On the Margins: Images of Tea Workers and Ethnic Communities
“On the Margins: Images of Tea Workers and Ethnic Communities” documents life, culture and diversity in Bangladesh’s tea workers and little-known ethnic communities. It gives readers a rare glimpse into the fascinating lives of Bangladesh’s invisible and often forgotten ethnic communities. The book transports us through the tea gardens of Sylhet to the plains of the Northwest and North-centre to the lush forests of the Chittagong hill tracts. It is, at its core, a vibrant andcolourful celebration of Bangladesh’s geography and unacknowledged cultural diversity.

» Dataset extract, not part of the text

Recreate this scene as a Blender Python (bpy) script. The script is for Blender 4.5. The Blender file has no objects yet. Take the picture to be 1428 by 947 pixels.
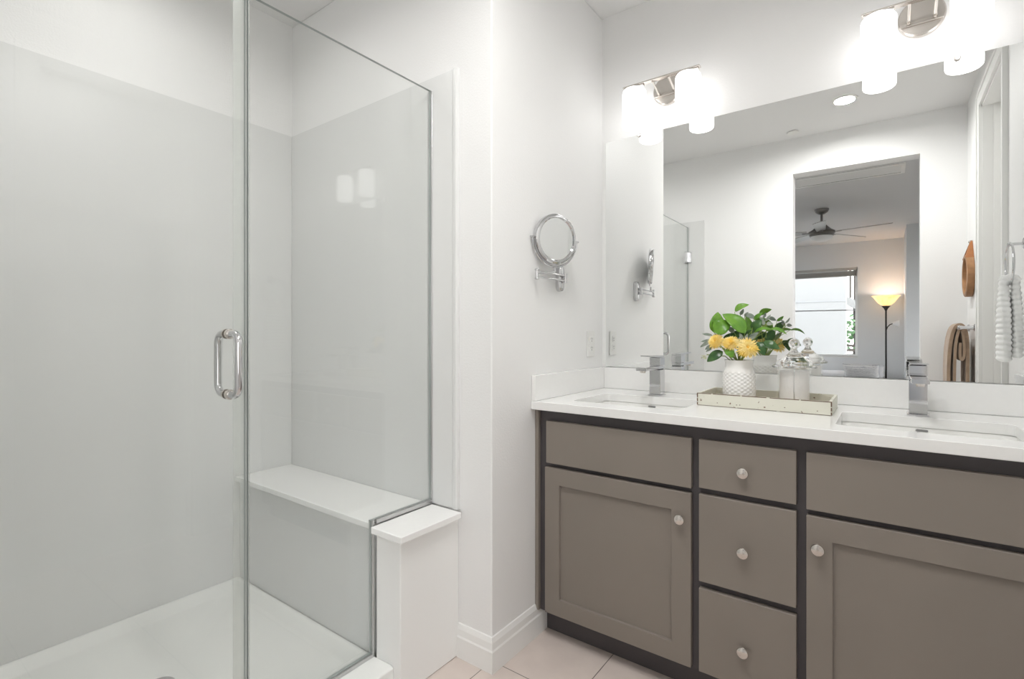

Edited by Philip Gain | English, PBK 232 Pages, 2016 | Price: Taka 1000, US$20
The book reveals the faces of Bangladesh’s hidden and unrecognized ethnic communities and allows us a peak into their daily lives and different aspects of their existence and culture. The album features portraits of individuals from various ethnic communities and depicts key aspects of their lives including their often gruelling working conditions, their colourful and eclectic cultural rituals and traditions as well as their continuing struggle for recognition of their basic rights.
This book is a perfect guide for those seeking a visually appealing and approachable introduction to Bangladesh’s ethnic communities. It presents one of the most comprehensive listings of and introduction to ethnic communities in Bangladesh—80 communities in the tea gardens and 43 in the plains outside the tea gardens and those in the Chittagong Hill Tracts (CHT). The album is clearly a labour of love and the product of a long and exhaustive research process.
One community that is particularly highlighted are the tea communities of Sylhet, Maulvibazar, Hobiganj and Chittagong, where inhabitants represent ethnic communities from throughout the subcontinent, the descendants of indentured labourers who were brought to Bangladesh by the British tea garden owners to work the land. This book transcends the superficial scenic beauty of these locations and delves deeper into the realities of their lives and their continued exploitation and marginalization.
The key message of this book is clear: Bangladesh’s small and little-known ethnic communities contribute to Bangladesh’s cultural diversity and richness and should be recognized, celebrated and protected. Their vulnerability and oppression must be acknowledged and alleviated so that Bangladesh can move towards a path of just and inclusive development.